The Grand Prior's Regiment had its origin in the huge expansion of the Irish Army authorised by the Lord Deputy, the Earl of Tyrconnell, in the months following the deposition of James in the Glorious Revolution.
[5] While most of the Irish Jacobite regiments were poorly documented, the movements of the Grand Prior's are known in some detail thanks to the diary of John Stevens, an English Catholic who fled to France after James's deposition.
[6] At the Battle of the Boyne in July 1690, Stevens recorded that the appearance of the routed Jacobite cavalry caused the Grand Prior's to "[take] to their heels [...] I wondered what madness possessed our men to run so violently nobody pursuing them".
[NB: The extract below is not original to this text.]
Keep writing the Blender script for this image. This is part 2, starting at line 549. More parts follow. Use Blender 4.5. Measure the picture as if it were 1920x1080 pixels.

[7] The regiment gradually reassembled at Limerick; Stevens noted that without having even made contact with the enemy it had been reduced from 800 to 300 men, of whom only half had weapons, and its officers' baggage had been plundered twice by members of their own army.
[12] The Jacobite army was in an extremely poor state on arrival in France and was completely reorganised on terms largely dictated by the French, despite James's attempts to preserve its autonomy.
[15] Under the terms of the 1697 Peace of Ryswick which concluded the war, the Grand Prior's was one of the few regiments to survive the disbandment of most of James's army in exile.